Set exercise: Please set the lines down again exactly, from the top of the entries through the line that contains "PI = math.pi".

Exercise material:
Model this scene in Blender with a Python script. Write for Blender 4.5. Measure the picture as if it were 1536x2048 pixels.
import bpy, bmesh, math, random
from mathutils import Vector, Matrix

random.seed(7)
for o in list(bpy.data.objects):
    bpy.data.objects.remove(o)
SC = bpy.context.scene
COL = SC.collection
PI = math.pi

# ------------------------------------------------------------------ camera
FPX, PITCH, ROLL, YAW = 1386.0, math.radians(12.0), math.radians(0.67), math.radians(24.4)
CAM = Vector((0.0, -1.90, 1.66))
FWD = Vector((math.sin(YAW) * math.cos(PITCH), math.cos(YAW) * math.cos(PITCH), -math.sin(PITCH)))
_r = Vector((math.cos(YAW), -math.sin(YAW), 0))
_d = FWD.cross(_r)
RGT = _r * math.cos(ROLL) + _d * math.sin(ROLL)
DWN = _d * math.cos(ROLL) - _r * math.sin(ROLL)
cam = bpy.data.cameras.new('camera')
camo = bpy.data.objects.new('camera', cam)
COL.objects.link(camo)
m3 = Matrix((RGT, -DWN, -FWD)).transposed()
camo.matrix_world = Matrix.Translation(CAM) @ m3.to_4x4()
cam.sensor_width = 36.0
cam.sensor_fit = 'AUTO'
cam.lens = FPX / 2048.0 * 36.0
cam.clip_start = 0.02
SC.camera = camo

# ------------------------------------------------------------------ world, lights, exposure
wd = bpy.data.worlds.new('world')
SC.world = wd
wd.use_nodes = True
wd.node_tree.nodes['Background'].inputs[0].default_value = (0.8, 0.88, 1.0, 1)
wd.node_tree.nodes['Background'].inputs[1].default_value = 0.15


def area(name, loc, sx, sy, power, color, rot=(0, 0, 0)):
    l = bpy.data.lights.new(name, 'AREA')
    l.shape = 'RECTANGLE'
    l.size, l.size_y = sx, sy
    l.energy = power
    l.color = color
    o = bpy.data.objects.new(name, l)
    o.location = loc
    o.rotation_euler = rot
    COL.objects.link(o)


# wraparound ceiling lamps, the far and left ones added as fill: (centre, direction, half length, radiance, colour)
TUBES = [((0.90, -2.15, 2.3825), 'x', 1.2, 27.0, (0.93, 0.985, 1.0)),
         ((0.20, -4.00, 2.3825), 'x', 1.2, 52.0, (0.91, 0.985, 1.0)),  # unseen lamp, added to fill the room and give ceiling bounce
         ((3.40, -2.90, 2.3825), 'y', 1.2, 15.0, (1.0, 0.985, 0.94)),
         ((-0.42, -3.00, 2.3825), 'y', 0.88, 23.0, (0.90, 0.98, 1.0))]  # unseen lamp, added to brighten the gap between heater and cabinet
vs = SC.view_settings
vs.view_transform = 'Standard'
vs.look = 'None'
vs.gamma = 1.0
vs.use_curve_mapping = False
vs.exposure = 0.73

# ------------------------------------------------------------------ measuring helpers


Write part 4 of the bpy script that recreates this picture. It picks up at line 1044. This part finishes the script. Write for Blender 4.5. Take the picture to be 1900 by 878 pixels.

Result:
Model this scene in Blender with a Python script. Write for Blender 4.5. Measure the picture as if it were 1536x2048 pixels.
import bpy, bmesh, math, random
from mathutils import Vector, Matrix

random.seed(7)
for o in list(bpy.data.objects):
    bpy.data.objects.remove(o)
SC = bpy.context.scene
COL = SC.collection
PI = math.pi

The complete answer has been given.